— TASK TO COMPLETE —
Print the lines of the listing below verbatim from its first line through the line bearing "scene.view_settings.use_curve_mapping = False". Any pictures are to be omitted.

========

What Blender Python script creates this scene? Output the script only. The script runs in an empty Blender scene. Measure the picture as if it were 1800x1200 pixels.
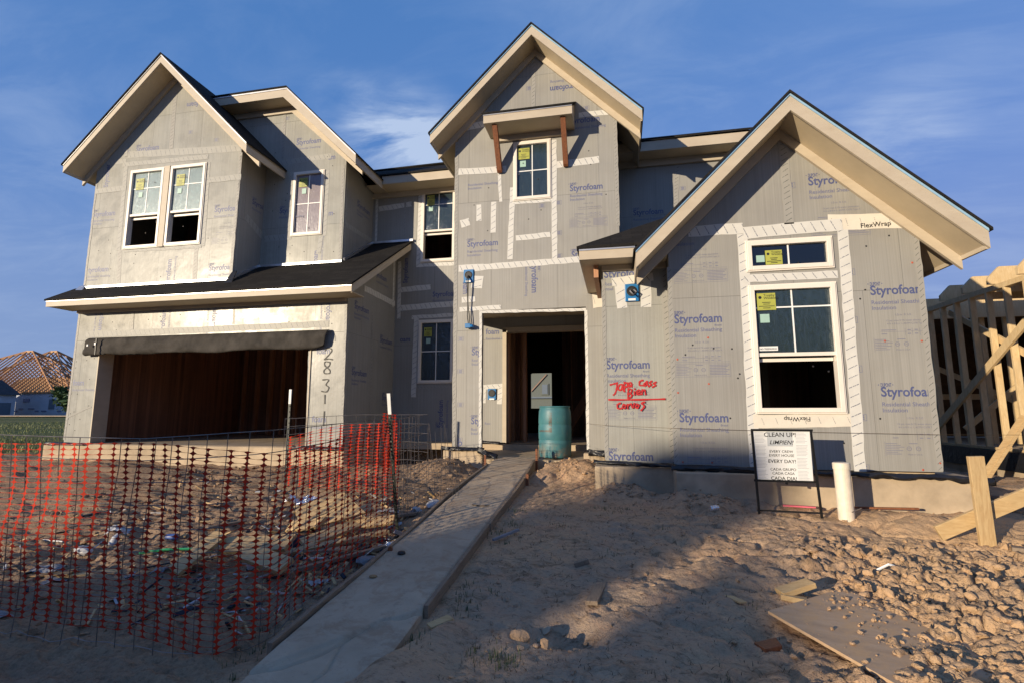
import bpy, bmesh, math, random, bisect
import numpy as np
from mathutils import Vector, Matrix
from mathutils.geometry import tessellate_polygon
R = math.radians
scene = bpy.context.scene
col = scene.collection
rng = random.Random(7)

# ---------------------------------------------------------------- camera
cam_d = bpy.data.cameras.new('camera')
cam = bpy.data.objects.new('camera', cam_d)
col.objects.link(cam)
scene.camera = cam
cam_d.sensor_width = 36.0
cam_d.lens = 18.12
cam_d.clip_start = 0.05
cam_d.clip_end = 3000
CP, CY = 0.137678, 0.20311
fw = Vector((-math.sin(CY)*math.cos(CP), math.cos(CY)*math.cos(CP), math.sin(CP)))
rt = Vector((math.cos(CY), math.sin(CY), 0))
up = rt.cross(fw)
cam.matrix_world = Matrix(((rt.x, up.x, -fw.x, 0), (rt.y, up.y, -fw.y, 0), (rt.z, up.z, -fw.z, 0), (0, 0, 0, 1)))

# ---------------------------------------------------------------- light
SUN_AZ = math.atan(0.80)      # the sun stands behind and to the left of the photographer
SUN_EL = R(9.5)
to_sun = Vector((-math.sin(SUN_AZ)*math.cos(SUN_EL), -math.cos(SUN_AZ)*math.cos(SUN_EL), math.sin(SUN_EL)))
sun_d = bpy.data.lights.new('sun', 'SUN')
sun_d.energy = 3.0
sun_d.angle = R(0.5)
sun_d.color = (1.0, 0.84, 0.62)
sun = bpy.data.objects.new('sun', sun_d)
col.objects.link(sun)
sun.rotation_euler = (-to_sun).to_track_quat('-Z', 'Y').to_euler()
sun.location = (-20, -25, 12)

scene.view_settings.view_transform = 'Standard'
scene.view_settings.look = 'None'
scene.view_settings.exposure = 1.0
scene.view_settings.gamma = 1.0
scene.view_settings.use_curve_mapping = False

world = bpy.data.worlds.new('World')
scene.world = world
world.use_nodes = True
wn = world.node_tree.nodes
wl = world.node_tree.links
wn.clear()
w_out = wn.new('ShaderNodeOutputWorld')
w_bg = wn.new('ShaderNodeBackground')
w_bg.inputs['Strength'].default_value = 0.14
w_sky = wn.new('ShaderNodeTexSky')
w_sky.sky_type = 'NISHITA'
w_sky.sun_disc = False
w_sky.sun_elevation = SUN_EL
w_sky.sun_rotation = math.atan2(to_sun.x, to_sun.y)
w_sky.altitude = 50
w_sky.air_density = 1.0
w_sky.dust_density = 0.15
w_sky.ozone_density = 3.0


def WM(op, a, b=None, c=None):
    n = wn.new('ShaderNodeMath'); n.operation = op
    for i, v in enumerate((a, b, c)):
        if v is None: continue
        if isinstance(v, (int, float)): n.inputs[i].default_value = v
        else: wl.new(v, n.inputs[i])
    return n.outputs[0]


w_tc = wn.new('ShaderNodeTexCoord')
w_sep = wn.new('ShaderNodeSeparateXYZ'); wl.new(w_tc.outputs['Generated'], w_sep.inputs[0])
zc = WM('MAXIMUM', w_sep.outputs['Z'], 0.03)
# cloud layer: the view direction projected on a flat high sheet
w_cmb = wn.new('ShaderNodeCombineXYZ')
wl.new(WM('DIVIDE', w_sep.outputs['X'], WM('ADD', zc, 0.12)), w_cmb.inputs[0])
wl.new(WM('DIVIDE', w_sep.outputs['Y'], WM('ADD', zc, 0.12)), w_cmb.inputs[1])
w_map = wn.new('ShaderNodeMapping'); wl.new(w_cmb.outputs[0], w_map.inputs['Vector'])
w_map.inputs['Rotation'].default_value = (0, 0, 0.45)
w_map.inputs['Scale'].default_value = (0.8, 1.7, 1.0)
w_noi = wn.new('ShaderNodeTexNoise'); wl.new(w_map.outputs[0], w_noi.inputs['Vector'])
w_noi.inputs['Scale'].default_value = 2.3
w_noi.inputs['Detail'].default_value = 12
w_noi.inputs['Roughness'].default_value = 0.62
w_noi.inputs['Distortion'].default_value = 0.5
w_rmp = wn.new('ShaderNodeMapRange'); wl.new(w_noi.outputs['Fac'], w_rmp.inputs['Value'])
w_rmp.inputs['From Min'].default_value = 0.45
w_rmp.inputs['From Max'].default_value = 0.78
patch = None
for (dx, dy, dz, rad, amt) in [
        (-0.418, 0.777, 0.470, 0.045, .45), (-0.377, 0.795, 0.475, .05, .55), (-0.334, 0.814, 0.475, .05, .55), (-0.30, 0.825, 0.478, .045, .5), (-0.44, 0.74, 0.51, .05, .22), (-0.385, 0.765, 0.517, .05, .25), (-0.325, 0.792, 0.517, .05, .25), (0.422, 0.809, 0.41, 0.06, 0.2), (-0.789, 0.508, 0.347, 0.14, 0.12), (0.16, 0.808, 0.567, 0.28, 0.09), (0.492, 0.811, 0.317, 0.2, 0.08)]:
    w_dot = wn.new('ShaderNodeVectorMath'); w_dot.operation = 'DOT_PRODUCT'
    wl.new(w_tc.outputs['Generated'], w_dot.inputs[0])
    v = Vector((dx, dy, dz)).normalized(); w_dot.inputs[1].default_value = v
    mr = wn.new('ShaderNodeMapRange'); mr.interpolation_type = 'SMOOTHSTEP'
    wl.new(w_dot.outputs['Value'], mr.inputs['Value'])
    mr.inputs['From Min'].default_value = math.cos(rad*1.6); mr.inputs['From Max'].default_value = math.cos(rad*0.2)
    p = WM('MULTIPLY', mr.outputs[0], amt)
    patch = p if patch is None else WM('ADD', patch, p)
w_n2 = wn.new('ShaderNodeMapRange'); wl.new(w_noi.outputs['Fac'], w_n2.inputs['Value'])
w_n2.inputs['From Min'].default_value = 0.34; w_n2.inputs['From Max'].default_value = 0.64
cl = WM('ADD', WM('MULTIPLY', w_rmp.outputs[0], 0.12), WM('MULTIPLY', patch, w_n2.outputs[0]))
cl = WM('MINIMUM', cl, 0.75)
w_mix = wn.new('ShaderNodeMix'); w_mix.data_type = 'RGBA'
wl.new(cl, w_mix.inputs['Factor'])
# the glow around the low sun is held back (it sits behind roofs and trees), the blue kept
w_s3 = wn.new('ShaderNodeSeparateColor'); wl.new(w_sky.outputs[0], w_s3.inputs[0])
w_c3 = wn.new('ShaderNodeCombineColor')
for k_, (gain, cap) in enumerate(((0.92, 1.3), (2.15, 1.3), (3.4, 2.8))):
    v_ = WM('MULTIPLY', w_s3.outputs[k_], gain)
    wl.new(WM('DIVIDE', v_, WM('ADD', 1.0, WM('DIVIDE', v_, cap))), w_c3.inputs[k_])
# paler air towards the horizon
w_hz = wn.new('ShaderNodeMapRange'); w_hz.interpolation_type = 'SMOOTHSTEP'
wl.new(w_sep.outputs['Z'], w_hz.inputs['Value'])
w_hz.inputs['From Min'].default_value = 0.42; w_hz.inputs['From Max'].default_value = 0.0
w_hz.inputs['To Min'].default_value = 0.0; w_hz.inputs['To Max'].default_value = 0.75
w_hm = wn.new('ShaderNodeMix'); w_hm.data_type = 'RGBA'
wl.new(w_hz.outputs[0], w_hm.inputs['Factor']); wl.new(w_c3.outputs[0], w_hm.inputs['A'])
w_hm.inputs['B'].default_value = (0.92, 1.35, 2.15, 1)
wl.new(w_hm.outputs['Result'], w_mix.inputs['A'])
w_mix.inputs['B'].default_value = (2.1, 2.5, 3.2, 1)
wl.new(w_mix.outputs['Result'], w_bg.inputs['Color'])
wl.new(w_bg.outputs[0], w_out.inputs['Surface'])

# ---------------------------------------------------------------- mesh helpers
WLOC = {}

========

— FULL RESPONSE —
What Blender Python script creates this scene? Output the script only. The script runs in an empty Blender scene. Measure the picture as if it were 1800x1200 pixels.
import bpy, bmesh, math, random, bisect
import numpy as np
from mathutils import Vector, Matrix
from mathutils.geometry import tessellate_polygon
R = math.radians
scene = bpy.context.scene
col = scene.collection
rng = random.Random(7)

# ---------------------------------------------------------------- camera
cam_d = bpy.data.cameras.new('camera')
cam = bpy.data.objects.new('camera', cam_d)
col.objects.link(cam)
scene.camera = cam
cam_d.sensor_width = 36.0
cam_d.lens = 18.12
cam_d.clip_start = 0.05
cam_d.clip_end = 3000
CP, CY = 0.137678, 0.20311
fw = Vector((-math.sin(CY)*math.cos(CP), math.cos(CY)*math.cos(CP), math.sin(CP)))
rt = Vector((math.cos(CY), math.sin(CY), 0))
up = rt.cross(fw)
cam.matrix_world = Matrix(((rt.x, up.x, -fw.x, 0), (rt.y, up.y, -fw.y, 0), (rt.z, up.z, -fw.z, 0), (0, 0, 0, 1)))

# ---------------------------------------------------------------- light
SUN_AZ = math.atan(0.80)      # the sun stands behind and to the left of the photographer
SUN_EL = R(9.5)
to_sun = Vector((-math.sin(SUN_AZ)*math.cos(SUN_EL), -math.cos(SUN_AZ)*math.cos(SUN_EL), math.sin(SUN_EL)))
sun_d = bpy.data.lights.new('sun', 'SUN')
sun_d.energy = 3.0
sun_d.angle = R(0.5)
sun_d.color = (1.0, 0.84, 0.62)
sun = bpy.data.objects.new('sun', sun_d)
col.objects.link(sun)
sun.rotation_euler = (-to_sun).to_track_quat('-Z', 'Y').to_euler()
sun.location = (-20, -25, 12)

scene.view_settings.view_transform = 'Standard'
scene.view_settings.look = 'None'
scene.view_settings.exposure = 1.0
scene.view_settings.gamma = 1.0
scene.view_settings.use_curve_mapping = False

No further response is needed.